Write every record out again exactly as given.

-------- Provided entries

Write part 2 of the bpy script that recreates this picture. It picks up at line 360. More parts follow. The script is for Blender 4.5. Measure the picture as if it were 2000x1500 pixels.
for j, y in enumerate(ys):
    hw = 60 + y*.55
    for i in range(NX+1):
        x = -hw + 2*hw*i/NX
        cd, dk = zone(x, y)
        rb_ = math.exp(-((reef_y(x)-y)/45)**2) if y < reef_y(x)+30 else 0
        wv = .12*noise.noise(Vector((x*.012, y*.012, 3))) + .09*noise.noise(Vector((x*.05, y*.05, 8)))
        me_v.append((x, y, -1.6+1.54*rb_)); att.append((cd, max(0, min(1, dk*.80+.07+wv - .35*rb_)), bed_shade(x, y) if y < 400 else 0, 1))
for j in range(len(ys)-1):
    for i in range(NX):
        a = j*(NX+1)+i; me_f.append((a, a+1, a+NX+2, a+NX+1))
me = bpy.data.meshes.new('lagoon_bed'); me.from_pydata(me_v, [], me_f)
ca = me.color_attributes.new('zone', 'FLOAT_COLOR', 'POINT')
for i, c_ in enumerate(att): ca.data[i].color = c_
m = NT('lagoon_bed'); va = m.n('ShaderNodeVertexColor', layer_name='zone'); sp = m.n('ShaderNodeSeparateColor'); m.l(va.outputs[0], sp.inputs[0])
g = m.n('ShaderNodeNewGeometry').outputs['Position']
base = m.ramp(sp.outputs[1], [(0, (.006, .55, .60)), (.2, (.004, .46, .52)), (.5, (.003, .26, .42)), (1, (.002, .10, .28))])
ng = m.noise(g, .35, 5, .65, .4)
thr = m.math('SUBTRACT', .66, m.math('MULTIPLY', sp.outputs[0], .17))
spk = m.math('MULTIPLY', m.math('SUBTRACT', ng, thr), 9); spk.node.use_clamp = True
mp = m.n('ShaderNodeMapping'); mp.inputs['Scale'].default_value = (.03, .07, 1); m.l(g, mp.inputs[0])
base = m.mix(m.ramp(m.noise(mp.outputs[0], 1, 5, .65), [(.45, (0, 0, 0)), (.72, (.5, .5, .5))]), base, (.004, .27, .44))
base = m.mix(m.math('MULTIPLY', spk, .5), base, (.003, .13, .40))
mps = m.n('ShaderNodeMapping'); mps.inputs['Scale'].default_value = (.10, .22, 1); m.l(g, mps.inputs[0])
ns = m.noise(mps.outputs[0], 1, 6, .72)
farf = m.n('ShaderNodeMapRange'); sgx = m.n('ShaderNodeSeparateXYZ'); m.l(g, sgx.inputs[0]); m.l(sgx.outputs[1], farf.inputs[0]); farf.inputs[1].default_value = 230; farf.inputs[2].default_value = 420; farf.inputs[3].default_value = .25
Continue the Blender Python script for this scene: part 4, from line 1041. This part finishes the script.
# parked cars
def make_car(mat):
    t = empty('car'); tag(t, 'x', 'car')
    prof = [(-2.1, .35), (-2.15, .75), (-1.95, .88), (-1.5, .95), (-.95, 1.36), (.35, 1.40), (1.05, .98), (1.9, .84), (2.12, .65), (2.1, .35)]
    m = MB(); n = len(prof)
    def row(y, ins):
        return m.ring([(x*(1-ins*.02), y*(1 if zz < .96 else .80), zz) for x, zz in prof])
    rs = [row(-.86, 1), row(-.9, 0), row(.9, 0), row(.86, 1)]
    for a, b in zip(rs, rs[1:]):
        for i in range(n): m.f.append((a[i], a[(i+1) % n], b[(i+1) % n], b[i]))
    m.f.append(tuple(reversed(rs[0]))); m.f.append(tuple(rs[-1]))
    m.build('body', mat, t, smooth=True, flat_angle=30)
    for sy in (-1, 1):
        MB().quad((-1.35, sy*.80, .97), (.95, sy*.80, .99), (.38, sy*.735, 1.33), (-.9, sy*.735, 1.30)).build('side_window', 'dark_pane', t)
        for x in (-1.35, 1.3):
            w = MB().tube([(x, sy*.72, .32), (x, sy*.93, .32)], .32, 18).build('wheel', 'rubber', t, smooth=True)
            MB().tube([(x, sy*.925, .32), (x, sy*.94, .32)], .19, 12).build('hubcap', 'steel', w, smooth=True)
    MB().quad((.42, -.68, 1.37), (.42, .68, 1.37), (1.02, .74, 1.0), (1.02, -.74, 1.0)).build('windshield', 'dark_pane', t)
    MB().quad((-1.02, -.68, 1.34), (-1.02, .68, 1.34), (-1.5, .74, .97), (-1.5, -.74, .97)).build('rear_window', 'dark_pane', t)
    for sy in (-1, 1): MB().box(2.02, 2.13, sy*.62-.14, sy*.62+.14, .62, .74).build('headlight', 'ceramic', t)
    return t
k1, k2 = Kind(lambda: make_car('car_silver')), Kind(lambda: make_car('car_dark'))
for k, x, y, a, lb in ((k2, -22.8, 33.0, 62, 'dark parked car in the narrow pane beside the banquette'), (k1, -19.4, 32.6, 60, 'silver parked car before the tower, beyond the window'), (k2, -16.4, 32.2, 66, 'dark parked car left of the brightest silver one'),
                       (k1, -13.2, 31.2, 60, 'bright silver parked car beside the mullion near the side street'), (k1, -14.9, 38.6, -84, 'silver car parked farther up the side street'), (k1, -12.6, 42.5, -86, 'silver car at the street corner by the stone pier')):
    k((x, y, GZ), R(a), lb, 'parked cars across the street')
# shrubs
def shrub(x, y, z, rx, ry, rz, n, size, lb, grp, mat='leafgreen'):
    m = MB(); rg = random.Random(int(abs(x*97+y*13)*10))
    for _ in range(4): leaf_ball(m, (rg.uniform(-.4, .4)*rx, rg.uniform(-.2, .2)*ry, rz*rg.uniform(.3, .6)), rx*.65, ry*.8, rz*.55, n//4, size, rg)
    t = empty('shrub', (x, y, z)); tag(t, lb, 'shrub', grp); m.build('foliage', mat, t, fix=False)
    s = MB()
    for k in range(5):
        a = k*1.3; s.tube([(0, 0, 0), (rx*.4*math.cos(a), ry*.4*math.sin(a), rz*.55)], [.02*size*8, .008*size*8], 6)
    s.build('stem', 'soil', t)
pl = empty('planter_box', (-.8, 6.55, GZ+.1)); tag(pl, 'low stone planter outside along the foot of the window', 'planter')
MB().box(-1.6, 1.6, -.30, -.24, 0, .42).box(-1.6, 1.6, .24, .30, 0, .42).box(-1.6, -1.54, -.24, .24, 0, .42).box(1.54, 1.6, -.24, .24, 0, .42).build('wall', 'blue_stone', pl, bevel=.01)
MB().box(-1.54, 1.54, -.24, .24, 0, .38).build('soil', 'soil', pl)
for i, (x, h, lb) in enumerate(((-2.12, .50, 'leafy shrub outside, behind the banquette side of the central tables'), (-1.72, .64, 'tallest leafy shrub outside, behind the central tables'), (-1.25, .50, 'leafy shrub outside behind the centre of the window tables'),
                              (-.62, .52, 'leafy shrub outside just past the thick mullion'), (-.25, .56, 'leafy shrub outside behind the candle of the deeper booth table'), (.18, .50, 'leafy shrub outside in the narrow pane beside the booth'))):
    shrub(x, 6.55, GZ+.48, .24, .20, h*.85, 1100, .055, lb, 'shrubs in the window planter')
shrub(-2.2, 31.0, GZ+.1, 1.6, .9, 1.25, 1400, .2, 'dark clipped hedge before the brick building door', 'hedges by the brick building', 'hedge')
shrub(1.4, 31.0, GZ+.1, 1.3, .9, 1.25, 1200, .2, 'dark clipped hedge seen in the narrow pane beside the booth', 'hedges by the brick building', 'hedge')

----------------

* Response:
Write part 2 of the bpy script that recreates this picture. It picks up at line 360. More parts follow. The script is for Blender 4.5. Measure the picture as if it were 2000x1500 pixels.
for j, y in enumerate(ys):
    hw = 60 + y*.55
    for i in range(NX+1):
        x = -hw + 2*hw*i/NX
        cd, dk = zone(x, y)
        rb_ = math.exp(-((reef_y(x)-y)/45)**2) if y < reef_y(x)+30 else 0
        wv = .12*noise.noise(Vector((x*.012, y*.012, 3))) + .09*noise.noise(Vector((x*.05, y*.05, 8)))
        me_v.append((x, y, -1.6+1.54*rb_)); att.append((cd, max(0, min(1, dk*.80+.07+wv - .35*rb_)), bed_shade(x, y) if y < 400 else 0, 1))
for j in range(len(ys)-1):
    for i in range(NX):
        a = j*(NX+1)+i; me_f.append((a, a+1, a+NX+2, a+NX+1))
me = bpy.data.meshes.new('lagoon_bed'); me.from_pydata(me_v, [], me_f)
ca = me.color_attributes.new('zone', 'FLOAT_COLOR', 'POINT')
for i, c_ in enumerate(att): ca.data[i].color = c_
m = NT('lagoon_bed'); va = m.n('ShaderNodeVertexColor', layer_name='zone'); sp = m.n('ShaderNodeSeparateColor'); m.l(va.outputs[0], sp.inputs[0])
g = m.n('ShaderNodeNewGeometry').outputs['Position']
base = m.ramp(sp.outputs[1], [(0, (.006, .55, .60)), (.2, (.004, .46, .52)), (.5, (.003, .26, .42)), (1, (.002, .10, .28))])
ng = m.noise(g, .35, 5, .65, .4)
thr = m.math('SUBTRACT', .66, m.math('MULTIPLY', sp.outputs[0], .17))
spk = m.math('MULTIPLY', m.math('SUBTRACT', ng, thr), 9); spk.node.use_clamp = True
mp = m.n('ShaderNodeMapping'); mp.inputs['Scale'].default_value = (.03, .07, 1); m.l(g, mp.inputs[0])
base = m.mix(m.ramp(m.noise(mp.outputs[0], 1, 5, .65), [(.45, (0, 0, 0)), (.72, (.5, .5, .5))]), base, (.004, .27, .44))
base = m.mix(m.math('MULTIPLY', spk, .5), base, (.003, .13, .40))
mps = m.n('ShaderNodeMapping'); mps.inputs['Scale'].default_value = (.10, .22, 1); m.l(g, mps.inputs[0])
ns = m.noise(mps.outputs[0], 1, 6, .72)
farf = m.n('ShaderNodeMapRange'); sgx = m.n('ShaderNodeSeparateXYZ'); m.l(g, sgx.inputs[0]); m.l(sgx.outputs[1], farf.inputs[0]); farf.inputs[1].default_value = 230; farf.inputs[2].default_value = 420; farf.inputs[3].default_value = .25
Continue the Blender Python script for this scene: part 4, from line 1041. This part finishes the script.
# parked cars
def make_car(mat):
    t = empty('car'); tag(t, 'x', 'car')
    prof = [(-2.1, .35), (-2.15, .75), (-1.95, .88), (-1.5, .95), (-.95, 1.36), (.35, 1.40), (1.05, .98), (1.9, .84), (2.12, .65), (2.1, .35)]
    m = MB(); n = len(prof)
    def row(y, ins):
        return m.ring([(x*(1-ins*.02), y*(1 if zz < .96 else .80), zz) for x, zz in prof])
    rs = [row(-.86, 1), row(-.9, 0), row(.9, 0), row(.86, 1)]
    for a, b in zip(rs, rs[1:]):
        for i in range(n): m.f.append((a[i], a[(i+1) % n], b[(i+1) % n], b[i]))
    m.f.append(tuple(reversed(rs[0]))); m.f.append(tuple(rs[-1]))
    m.build('body', mat, t, smooth=True, flat_angle=30)
    for sy in (-1, 1):
        MB().quad((-1.35, sy*.80, .97), (.95, sy*.80, .99), (.38, sy*.735, 1.33), (-.9, sy*.735, 1.30)).build('side_window', 'dark_pane', t)
        for x in (-1.35, 1.3):
            w = MB().tube([(x, sy*.72, .32), (x, sy*.93, .32)], .32, 18).build('wheel', 'rubber', t, smooth=True)
            MB().tube([(x, sy*.925, .32), (x, sy*.94, .32)], .19, 12).build('hubcap', 'steel', w, smooth=True)
    MB().quad((.42, -.68, 1.37), (.42, .68, 1.37), (1.02, .74, 1.0), (1.02, -.74, 1.0)).build('windshield', 'dark_pane', t)
    MB().quad((-1.02, -.68, 1.34), (-1.02, .68, 1.34), (-1.5, .74, .97), (-1.5, -.74, .97)).build('rear_window', 'dark_pane', t)
    for sy in (-1, 1): MB().box(2.02, 2.13, sy*.62-.14, sy*.62+.14, .62, .74).build('headlight', 'ceramic', t)
    return t
k1, k2 = Kind(lambda: make_car('car_silver')), Kind(lambda: make_car('car_dark'))
for k, x, y, a, lb in ((k2, -22.8, 33.0, 62, 'dark parked car in the narrow pane beside the banquette'), (k1, -19.4, 32.6, 60, 'silver parked car before the tower, beyond the window'), (k2, -16.4, 32.2, 66, 'dark parked car left of the brightest silver one'),
                       (k1, -13.2, 31.2, 60, 'bright silver parked car beside the mullion near the side street'), (k1, -14.9, 38.6, -84, 'silver car parked farther up the side street'), (k1, -12.6, 42.5, -86, 'silver car at the street corner by the stone pier')):
    k((x, y, GZ), R(a), lb, 'parked cars across the street')
# shrubs
def shrub(x, y, z, rx, ry, rz, n, size, lb, grp, mat='leafgreen'):
    m = MB(); rg = random.Random(int(abs(x*97+y*13)*10))
    for _ in range(4): leaf_ball(m, (rg.uniform(-.4, .4)*rx, rg.uniform(-.2, .2)*ry, rz*rg.uniform(.3, .6)), rx*.65, ry*.8, rz*.55, n//4, size, rg)
    t = empty('shrub', (x, y, z)); tag(t, lb, 'shrub', grp); m.build('foliage', mat, t, fix=False)
    s = MB()
    for k in range(5):
        a = k*1.3; s.tube([(0, 0, 0), (rx*.4*math.cos(a), ry*.4*math.sin(a), rz*.55)], [.02*size*8, .008*size*8], 6)
    s.build('stem', 'soil', t)
pl = empty('planter_box', (-.8, 6.55, GZ+.1)); tag(pl, 'low stone planter outside along the foot of the window', 'planter')
MB().box(-1.6, 1.6, -.30, -.24, 0, .42).box(-1.6, 1.6, .24, .30, 0, .42).box(-1.6, -1.54, -.24, .24, 0, .42).box(1.54, 1.6, -.24, .24, 0, .42).build('wall', 'blue_stone', pl, bevel=.01)
MB().box(-1.54, 1.54, -.24, .24, 0, .38).build('soil', 'soil', pl)
for i, (x, h, lb) in enumerate(((-2.12, .50, 'leafy shrub outside, behind the banquette side of the central tables'), (-1.72, .64, 'tallest leafy shrub outside, behind the central tables'), (-1.25, .50, 'leafy shrub outside behind the centre of the window tables'),
                              (-.62, .52, 'leafy shrub outside just past the thick mullion'), (-.25, .56, 'leafy shrub outside behind the candle of the deeper booth table'), (.18, .50, 'leafy shrub outside in the narrow pane beside the booth'))):
    shrub(x, 6.55, GZ+.48, .24, .20, h*.85, 1100, .055, lb, 'shrubs in the window planter')
shrub(-2.2, 31.0, GZ+.1, 1.6, .9, 1.25, 1400, .2, 'dark clipped hedge before the brick building door', 'hedges by the brick building', 'hedge')
shrub(1.4, 31.0, GZ+.1, 1.3, .9, 1.25, 1200, .2, 'dark clipped hedge seen in the narrow pane beside the booth', 'hedges by the brick building', 'hedge')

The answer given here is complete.